11 Apr 2014
Economic
• Total home loan values rebounded strongly in February. The rise was driven by a record level of investors. Construction loan values spiked to the highest level since October 2009 driven by investors.
• The unemployment rate unexpectedly fell to 5.8% from 6.1% in February. Australian job ads data continues to strengthen showing improving conditions in the labour market. Job ads have now been rising for 5 straight months.
• Business conditions locally edged higher in March but remain at subdued levels. Business confidence is now at its weakest point since the September federal election. Mining is still the least confident industry, with services, construction, and retail doing better.
• The US economy added 192,000 jobs in March, just shy of the 200,000 that economists expected. The unemployment rate was unchanged.
• The International Monetary Fund (IMF) has lowered their growth expectations for the world economy to 3.6% for this year (down from 3.7%). They expect the US to grow at 2.8%, China at 7.5%, and Australia at 2.6%.
• UK services exports grew at their fastest ever rate with export sales and orders at record levels in the 1st quarter of this year.
• The Bank of Japan refrained from adding extra stimulus at its most recent meeting even in light of the potential contractionary effects of the sales tax (GST) increase.
Markets
• The local share market finished the week higher following positive jobs data and softer rhetoric from the US central bank regarding the timing and speed of potential US rate rises.
• Investors have continued to take profits on high valuation US stocks, especially in biotech and broader technology sectors. Tech stocks worldwide have also been hit. Defensive sectors have fared better.
• European market were largely flat whilst Asian markets rose, with the exception of Japan where tech stocks have been sold off along with concerns regarding the impact of the rise in their GST.

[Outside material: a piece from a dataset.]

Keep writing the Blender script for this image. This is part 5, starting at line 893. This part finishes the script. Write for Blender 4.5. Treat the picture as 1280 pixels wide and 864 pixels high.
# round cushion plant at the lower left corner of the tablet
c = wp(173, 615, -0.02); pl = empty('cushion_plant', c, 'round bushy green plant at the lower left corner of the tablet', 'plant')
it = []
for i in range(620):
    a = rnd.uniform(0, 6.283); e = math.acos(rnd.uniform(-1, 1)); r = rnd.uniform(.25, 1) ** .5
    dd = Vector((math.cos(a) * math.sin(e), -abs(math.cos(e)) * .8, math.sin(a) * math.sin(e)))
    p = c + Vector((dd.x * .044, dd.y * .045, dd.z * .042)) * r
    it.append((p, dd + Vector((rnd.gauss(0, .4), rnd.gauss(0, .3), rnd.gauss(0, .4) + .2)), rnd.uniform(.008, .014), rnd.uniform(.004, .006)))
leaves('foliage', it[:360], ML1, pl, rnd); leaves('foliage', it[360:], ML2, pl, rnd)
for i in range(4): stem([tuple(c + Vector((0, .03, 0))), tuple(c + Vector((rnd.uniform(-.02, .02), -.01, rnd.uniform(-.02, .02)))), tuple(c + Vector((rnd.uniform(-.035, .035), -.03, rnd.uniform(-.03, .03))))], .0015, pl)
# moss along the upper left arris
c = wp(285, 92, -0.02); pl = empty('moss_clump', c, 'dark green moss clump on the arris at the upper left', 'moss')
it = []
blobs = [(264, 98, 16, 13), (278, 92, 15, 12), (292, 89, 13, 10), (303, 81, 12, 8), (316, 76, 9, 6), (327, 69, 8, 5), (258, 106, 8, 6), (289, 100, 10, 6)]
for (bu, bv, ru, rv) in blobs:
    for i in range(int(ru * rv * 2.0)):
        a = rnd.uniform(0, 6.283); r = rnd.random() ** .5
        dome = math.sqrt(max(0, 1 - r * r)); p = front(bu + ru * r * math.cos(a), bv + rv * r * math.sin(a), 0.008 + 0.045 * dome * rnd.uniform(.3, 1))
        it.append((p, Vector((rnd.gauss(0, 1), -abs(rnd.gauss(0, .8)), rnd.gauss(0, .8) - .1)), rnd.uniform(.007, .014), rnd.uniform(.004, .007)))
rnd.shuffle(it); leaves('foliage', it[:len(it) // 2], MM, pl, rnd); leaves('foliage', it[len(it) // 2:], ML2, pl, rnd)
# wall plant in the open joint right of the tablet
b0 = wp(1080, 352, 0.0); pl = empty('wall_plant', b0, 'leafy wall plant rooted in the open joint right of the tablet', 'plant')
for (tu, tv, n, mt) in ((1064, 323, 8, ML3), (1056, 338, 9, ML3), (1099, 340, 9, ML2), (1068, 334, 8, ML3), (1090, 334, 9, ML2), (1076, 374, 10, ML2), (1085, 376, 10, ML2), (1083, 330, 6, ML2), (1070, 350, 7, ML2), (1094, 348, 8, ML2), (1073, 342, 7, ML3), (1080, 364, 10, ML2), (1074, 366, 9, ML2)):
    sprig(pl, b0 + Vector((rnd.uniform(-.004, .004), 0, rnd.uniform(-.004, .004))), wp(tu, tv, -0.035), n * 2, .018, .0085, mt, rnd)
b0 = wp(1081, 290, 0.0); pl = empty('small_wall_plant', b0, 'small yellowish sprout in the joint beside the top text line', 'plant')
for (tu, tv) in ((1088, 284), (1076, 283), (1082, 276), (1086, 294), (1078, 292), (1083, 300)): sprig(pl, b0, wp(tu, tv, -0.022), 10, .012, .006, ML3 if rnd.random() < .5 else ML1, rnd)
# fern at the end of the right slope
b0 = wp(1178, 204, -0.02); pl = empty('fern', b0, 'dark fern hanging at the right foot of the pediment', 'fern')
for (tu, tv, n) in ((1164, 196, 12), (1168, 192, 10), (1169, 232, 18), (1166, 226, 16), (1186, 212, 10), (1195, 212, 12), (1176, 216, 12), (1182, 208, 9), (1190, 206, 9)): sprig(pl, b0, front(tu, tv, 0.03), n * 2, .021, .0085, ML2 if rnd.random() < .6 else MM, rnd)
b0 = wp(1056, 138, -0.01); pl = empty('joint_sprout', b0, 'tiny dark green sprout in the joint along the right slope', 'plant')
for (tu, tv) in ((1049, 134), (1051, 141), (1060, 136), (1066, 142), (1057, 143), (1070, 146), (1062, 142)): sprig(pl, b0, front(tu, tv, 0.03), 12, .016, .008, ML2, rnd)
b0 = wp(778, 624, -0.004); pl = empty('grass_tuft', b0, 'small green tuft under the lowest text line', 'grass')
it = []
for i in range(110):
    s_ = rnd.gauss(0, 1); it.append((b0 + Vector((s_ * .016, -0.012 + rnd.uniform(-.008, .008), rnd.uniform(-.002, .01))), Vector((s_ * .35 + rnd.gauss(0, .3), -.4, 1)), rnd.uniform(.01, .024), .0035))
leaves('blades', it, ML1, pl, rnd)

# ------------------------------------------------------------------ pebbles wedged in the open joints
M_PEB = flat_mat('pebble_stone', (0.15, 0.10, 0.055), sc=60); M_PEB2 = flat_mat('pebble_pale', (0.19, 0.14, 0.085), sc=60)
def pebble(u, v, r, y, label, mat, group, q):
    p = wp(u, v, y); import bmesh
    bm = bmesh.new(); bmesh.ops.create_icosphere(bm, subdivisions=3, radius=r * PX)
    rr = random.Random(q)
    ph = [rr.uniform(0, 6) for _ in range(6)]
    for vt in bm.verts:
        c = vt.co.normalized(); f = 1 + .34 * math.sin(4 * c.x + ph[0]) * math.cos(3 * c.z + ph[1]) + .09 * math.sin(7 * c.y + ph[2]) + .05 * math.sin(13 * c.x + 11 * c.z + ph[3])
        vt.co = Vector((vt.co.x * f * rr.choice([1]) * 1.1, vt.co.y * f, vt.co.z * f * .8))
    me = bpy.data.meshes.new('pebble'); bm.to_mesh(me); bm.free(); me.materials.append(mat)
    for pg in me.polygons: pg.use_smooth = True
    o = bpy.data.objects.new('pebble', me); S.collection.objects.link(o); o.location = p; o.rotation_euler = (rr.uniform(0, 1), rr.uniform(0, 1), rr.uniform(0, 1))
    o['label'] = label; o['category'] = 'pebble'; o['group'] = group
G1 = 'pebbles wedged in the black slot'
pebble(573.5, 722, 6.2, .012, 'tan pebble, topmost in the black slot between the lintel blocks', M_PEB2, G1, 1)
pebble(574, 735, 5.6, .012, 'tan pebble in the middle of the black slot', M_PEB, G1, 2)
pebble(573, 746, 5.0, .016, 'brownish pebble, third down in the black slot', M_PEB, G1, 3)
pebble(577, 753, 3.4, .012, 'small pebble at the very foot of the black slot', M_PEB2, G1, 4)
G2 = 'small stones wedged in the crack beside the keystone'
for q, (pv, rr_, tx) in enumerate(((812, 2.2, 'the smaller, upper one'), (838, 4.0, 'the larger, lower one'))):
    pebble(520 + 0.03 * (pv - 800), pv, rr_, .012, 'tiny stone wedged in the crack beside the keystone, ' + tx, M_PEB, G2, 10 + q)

• In stock news, the board of David Jones approved a take-over approach from Woolworths South Africa (no connection to our Woolworths), who own 88% of Country Road. The deal will likely go through given the premium being paid. Myer to miss out.
• Transurban (the nation’s biggest toll road operator) continued its positive run with revenue and traffic numbers up strongly. This follows the regulatory clearance they recently received to acquire Queensland Motorways Group.
• Boral and CSR have announced a $230m joint venture to combine their brick operations located on the east coast of Australia. This will enable both companies to better compete with their main competitor, Brickworks.
• Wesfarmers has agreed to sell the remainder of its insurance division to US based insurance broking giant Arthur J Gallagher and Co in a deal worth $1.16bn. This will mean Wesfarmers has received around $3bn for their insurance assets. What will they do with the cash?
• The Australian dollar continues to trend upwards hitting 94 cents against the US dollar during the week. Positive local jobs data and other economic data are assisting the rise as is a falling US dollar.
• The iron ore price has continued to track upwards approaching US$120 a tonne even in light of the poorer economic data flowing through from China.
Politics
• Following 6 months of intense negotiations with the Abbott government, Japan has relented and granted Australian producers unprecedented access to its beef and dairy markets by agreeing to slash tariffs. The trade deal means that tariffs and duties will be reduced or removed on 97% of Australian exports to Japan. Some have argued the deal didn’t go far enough, but it’s a very impressive first step considering how high tariffs were.
• Treasurer Joe Hockey has signalled raising the pension age, more means testing of welfare, and co-payments for government services will feature in next month’s budget. He also flagged that the private sector would play a larger role in healthcare delivery and in areas the government was less efficient. Figures from the IMF show Australia’s healthcare and pension spending will require an extra $93bn a year by 2030 unless action is taken. This is more than the revenue raised by the entire GST.